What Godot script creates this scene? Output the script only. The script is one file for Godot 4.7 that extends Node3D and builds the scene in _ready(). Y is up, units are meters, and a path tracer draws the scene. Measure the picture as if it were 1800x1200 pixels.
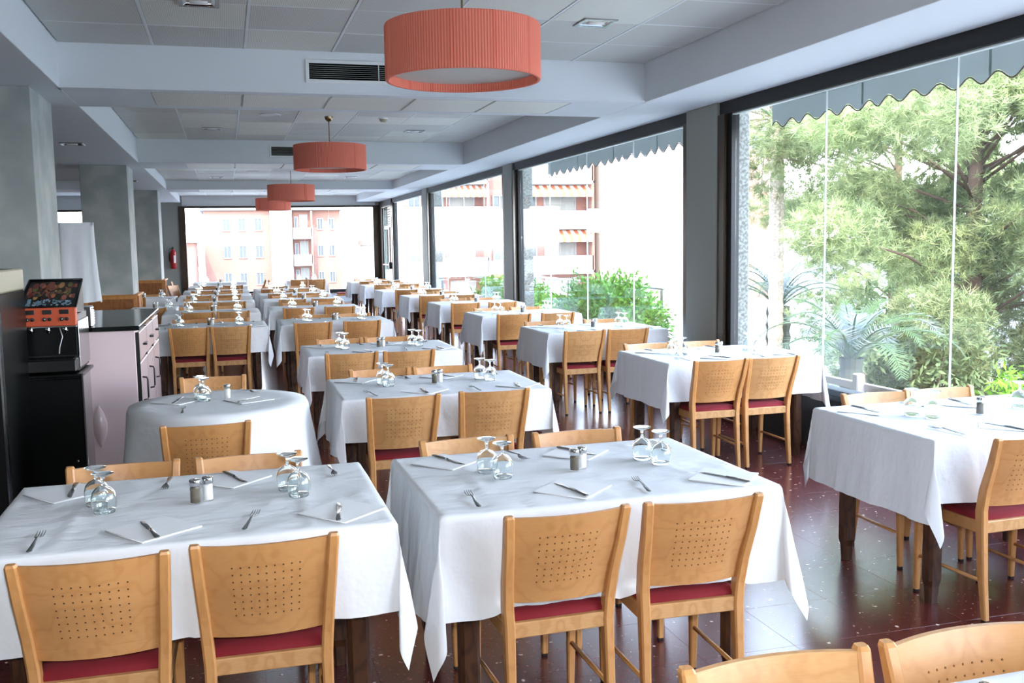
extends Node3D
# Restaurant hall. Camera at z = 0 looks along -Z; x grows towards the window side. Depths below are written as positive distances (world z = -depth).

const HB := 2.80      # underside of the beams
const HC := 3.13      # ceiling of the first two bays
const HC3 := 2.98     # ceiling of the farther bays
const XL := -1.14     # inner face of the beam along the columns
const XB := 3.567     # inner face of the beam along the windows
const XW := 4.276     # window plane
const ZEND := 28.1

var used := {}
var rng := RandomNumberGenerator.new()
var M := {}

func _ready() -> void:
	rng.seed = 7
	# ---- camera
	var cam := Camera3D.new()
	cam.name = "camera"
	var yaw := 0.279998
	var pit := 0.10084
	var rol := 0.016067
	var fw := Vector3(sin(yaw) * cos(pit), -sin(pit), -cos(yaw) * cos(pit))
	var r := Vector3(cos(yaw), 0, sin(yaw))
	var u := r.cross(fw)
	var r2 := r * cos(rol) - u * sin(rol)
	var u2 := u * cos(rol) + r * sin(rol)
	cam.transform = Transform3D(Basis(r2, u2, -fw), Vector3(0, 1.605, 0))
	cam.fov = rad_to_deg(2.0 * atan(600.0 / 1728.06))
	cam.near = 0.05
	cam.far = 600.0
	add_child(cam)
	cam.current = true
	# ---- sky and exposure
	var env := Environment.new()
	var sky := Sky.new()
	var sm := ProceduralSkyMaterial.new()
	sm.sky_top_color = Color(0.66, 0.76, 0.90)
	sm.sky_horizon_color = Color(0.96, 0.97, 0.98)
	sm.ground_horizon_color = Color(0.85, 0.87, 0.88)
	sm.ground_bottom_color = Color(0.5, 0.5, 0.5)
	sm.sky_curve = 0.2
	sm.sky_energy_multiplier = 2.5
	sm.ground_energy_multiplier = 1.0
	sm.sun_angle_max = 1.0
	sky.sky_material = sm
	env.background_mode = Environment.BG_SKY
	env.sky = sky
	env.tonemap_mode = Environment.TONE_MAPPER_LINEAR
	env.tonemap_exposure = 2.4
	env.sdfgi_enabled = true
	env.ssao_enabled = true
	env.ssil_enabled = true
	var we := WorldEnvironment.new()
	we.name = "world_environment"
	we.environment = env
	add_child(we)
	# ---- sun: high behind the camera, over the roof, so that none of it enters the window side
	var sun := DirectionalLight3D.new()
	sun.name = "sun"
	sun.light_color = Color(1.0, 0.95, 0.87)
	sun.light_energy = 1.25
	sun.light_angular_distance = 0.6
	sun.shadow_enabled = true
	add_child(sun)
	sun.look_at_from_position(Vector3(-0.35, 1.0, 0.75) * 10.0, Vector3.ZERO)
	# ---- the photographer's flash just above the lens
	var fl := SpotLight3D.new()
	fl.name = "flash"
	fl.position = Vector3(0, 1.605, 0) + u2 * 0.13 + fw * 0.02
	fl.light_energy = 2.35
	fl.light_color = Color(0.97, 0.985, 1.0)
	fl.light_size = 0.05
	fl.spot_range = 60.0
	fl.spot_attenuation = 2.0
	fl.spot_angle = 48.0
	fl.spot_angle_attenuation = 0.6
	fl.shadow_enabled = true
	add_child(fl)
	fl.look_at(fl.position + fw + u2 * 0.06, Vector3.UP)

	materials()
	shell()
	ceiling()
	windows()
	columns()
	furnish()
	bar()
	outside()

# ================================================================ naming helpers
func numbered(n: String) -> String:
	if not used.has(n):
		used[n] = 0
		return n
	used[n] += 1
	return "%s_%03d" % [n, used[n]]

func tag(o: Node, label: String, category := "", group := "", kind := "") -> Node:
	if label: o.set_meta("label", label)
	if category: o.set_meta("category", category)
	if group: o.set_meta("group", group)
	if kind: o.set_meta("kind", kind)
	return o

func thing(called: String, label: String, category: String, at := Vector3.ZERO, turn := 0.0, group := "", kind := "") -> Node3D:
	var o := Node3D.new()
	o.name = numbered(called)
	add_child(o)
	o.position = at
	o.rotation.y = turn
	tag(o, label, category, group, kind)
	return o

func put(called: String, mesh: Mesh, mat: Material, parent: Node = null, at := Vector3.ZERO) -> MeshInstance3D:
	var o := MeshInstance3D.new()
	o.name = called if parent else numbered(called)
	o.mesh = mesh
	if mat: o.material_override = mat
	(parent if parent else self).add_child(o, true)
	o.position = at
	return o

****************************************

● Exercise requirements
Reproduce every line exactly and omit all pictures.

● Solution to this problem
What Godot script creates this scene? Output the script only. The script is one file for Godot 4.7 that extends Node3D and builds the scene in _ready(). Y is up, units are meters, and a path tracer draws the scene. Measure the picture as if it were 1800x1200 pixels.
extends Node3D
# Restaurant hall. Camera at z = 0 looks along -Z; x grows towards the window side. Depths below are written as positive distances (world z = -depth).

const HB := 2.80      # underside of the beams
const HC := 3.13      # ceiling of the first two bays
const HC3 := 2.98     # ceiling of the farther bays
const XL := -1.14     # inner face of the beam along the columns
const XB := 3.567     # inner face of the beam along the windows
const XW := 4.276     # window plane
const ZEND := 28.1

var used := {}
var rng := RandomNumberGenerator.new()
var M := {}

func _ready() -> void:
	rng.seed = 7
	# ---- camera
	var cam := Camera3D.new()
	cam.name = "camera"
	var yaw := 0.279998
	var pit := 0.10084
	var rol := 0.016067
	var fw := Vector3(sin(yaw) * cos(pit), -sin(pit), -cos(yaw) * cos(pit))
	var r := Vector3(cos(yaw), 0, sin(yaw))
	var u := r.cross(fw)
	var r2 := r * cos(rol) - u * sin(rol)
	var u2 := u * cos(rol) + r * sin(rol)
	cam.transform = Transform3D(Basis(r2, u2, -fw), Vector3(0, 1.605, 0))
	cam.fov = rad_to_deg(2.0 * atan(600.0 / 1728.06))
	cam.near = 0.05
	cam.far = 600.0
	add_child(cam)
	cam.current = true
	# ---- sky and exposure
	var env := Environment.new()
	var sky := Sky.new()
	var sm := ProceduralSkyMaterial.new()
	sm.sky_top_color = Color(0.66, 0.76, 0.90)
	sm.sky_horizon_color = Color(0.96, 0.97, 0.98)
	sm.ground_horizon_color = Color(0.85, 0.87, 0.88)
	sm.ground_bottom_color = Color(0.5, 0.5, 0.5)
	sm.sky_curve = 0.2
	sm.sky_energy_multiplier = 2.5
	sm.ground_energy_multiplier = 1.0
	sm.sun_angle_max = 1.0
	sky.sky_material = sm
	env.background_mode = Environment.BG_SKY
	env.sky = sky
	env.tonemap_mode = Environment.TONE_MAPPER_LINEAR
	env.tonemap_exposure = 2.4
	env.sdfgi_enabled = true
	env.ssao_enabled = true
	env.ssil_enabled = true
	var we := WorldEnvironment.new()
	we.name = "world_environment"
	we.environment = env
	add_child(we)
	# ---- sun: high behind the camera, over the roof, so that none of it enters the window side
	var sun := DirectionalLight3D.new()
	sun.name = "sun"
	sun.light_color = Color(1.0, 0.95, 0.87)
	sun.light_energy = 1.25
	sun.light_angular_distance = 0.6
	sun.shadow_enabled = true
	add_child(sun)
	sun.look_at_from_position(Vector3(-0.35, 1.0, 0.75) * 10.0, Vector3.ZERO)
	# ---- the photographer's flash just above the lens
	var fl := SpotLight3D.new()
	fl.name = "flash"
	fl.position = Vector3(0, 1.605, 0) + u2 * 0.13 + fw * 0.02
	fl.light_energy = 2.35
	fl.light_color = Color(0.97, 0.985, 1.0)
	fl.light_size = 0.05
	fl.spot_range = 60.0
	fl.spot_attenuation = 2.0
	fl.spot_angle = 48.0
	fl.spot_angle_attenuation = 0.6
	fl.shadow_enabled = true
	add_child(fl)
	fl.look_at(fl.position + fw + u2 * 0.06, Vector3.UP)

	materials()
	shell()
	ceiling()
	windows()
	columns()
	furnish()
	bar()
	outside()

# ================================================================ naming helpers
func numbered(n: String) -> String:
	if not used.has(n):
		used[n] = 0
		return n
	used[n] += 1
	return "%s_%03d" % [n, used[n]]

func tag(o: Node, label: String, category := "", group := "", kind := "") -> Node:
	if label: o.set_meta("label", label)
	if category: o.set_meta("category", category)
	if group: o.set_meta("group", group)
	if kind: o.set_meta("kind", kind)
	return o

func thing(called: String, label: String, category: String, at := Vector3.ZERO, turn := 0.0, group := "", kind := "") -> Node3D:
	var o := Node3D.new()
	o.name = numbered(called)
	add_child(o)
	o.position = at
	o.rotation.y = turn
	tag(o, label, category, group, kind)
	return o

func put(called: String, mesh: Mesh, mat: Material, parent: Node = null, at := Vector3.ZERO) -> MeshInstance3D:
	var o := MeshInstance3D.new()
	o.name = called if parent else numbered(called)
	o.mesh = mesh
	if mat: o.material_override = mat
	(parent if parent else self).add_child(o, true)
	o.position = at
	return o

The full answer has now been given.